19 November 2011

Arran Hits the Mark Yet Again

Unless I have gone into the liquor store to purchase something in particular I like to look around the store the way I used to look around toy stores when I was a kid in the months before Christmas.

I want every bottle in the store, motherfuckers.

I was looking through the whiskies yesterday. Could not make up my mind. Luckily for me there was someone there to help me make up my mind, as there always is when I am taking my time choosing what it is I would like to get me shitfaced. The Hindoo. Motherfucker shadows me every time I am in the store. Does not really matter if I am doing a quick in/out or I am reading the fine print on the back of every bottle in the store. Guess I do not look like I can afford to get bombed without loading up my coat with free liquor.

"This shit any good?" I asked him, holding up a bottle of Arran's.

"It must be. Look at the price," he instructed me.

Fucking asshole, I thought. Then I thought some more and decided I was the fucking asshole. Who the fuck asks the security dick what scotch to buy? Especially since I had just seen him help a pair of his friends from the Fatherland they had all escaped from pick out a bottle of Catto's.

That is heaving scotch.

I gripped the bottle of Arran's, Amarone Cask Finish, and walked over to where I grabbed a box of cider in my free hand. If I had slipped and that bottle of scotch had left my hand as I fell the Hindoo would have caught it before it hit the floor. That is how close I get watched in the liquor store even though I have never, in more than three decades as a loyal customer, ripped off a fucking government liquor store for so much as one of those little airline bottles. I do not even drink the free shit the pretty girls push on me every time I walk in.

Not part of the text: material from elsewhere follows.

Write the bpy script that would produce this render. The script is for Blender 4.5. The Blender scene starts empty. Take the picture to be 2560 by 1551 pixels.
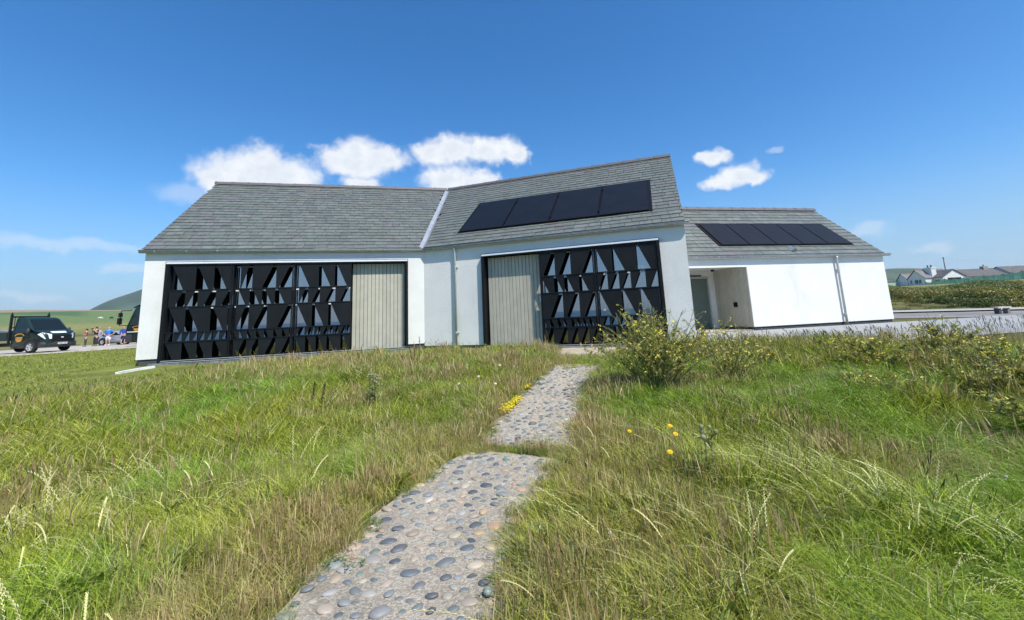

Brilliant whisky. Unlike any other. Tasting notes on the box the bottle came in say chocolate, cherry and Turkish delight. Whatever. Odd colour, similar to that of raspberry cider when poured over ice, as I prefer my whisky. It is the American in me.

What does not kill us, gets us wasted.

Which is why I prefer overproof scotch to overproof speedballs.


Jymn Parrett said...

Glad to see you can afford Arran. Hell of a whiskey. I have to stick with Jameson because I'm a pauper.

As to BC Liquor security, I had to stop going to the Bute store because the security shadowed me so closely I felt haunted. Now I go the extra mile to Davie, where I can read labels in peace.

Mr. Beer N. Hockey said...

If a man can, he should afford himself a luxury. For some it is fast cars, boats and motorcycles; for others it is heroin, cocaine and drugs you never heard of. Mine is the occasional bottle of good whisky. Tricks me into thinking I have it made, which I probably do.

Thanks for getting me rolling this fine morning Jymn.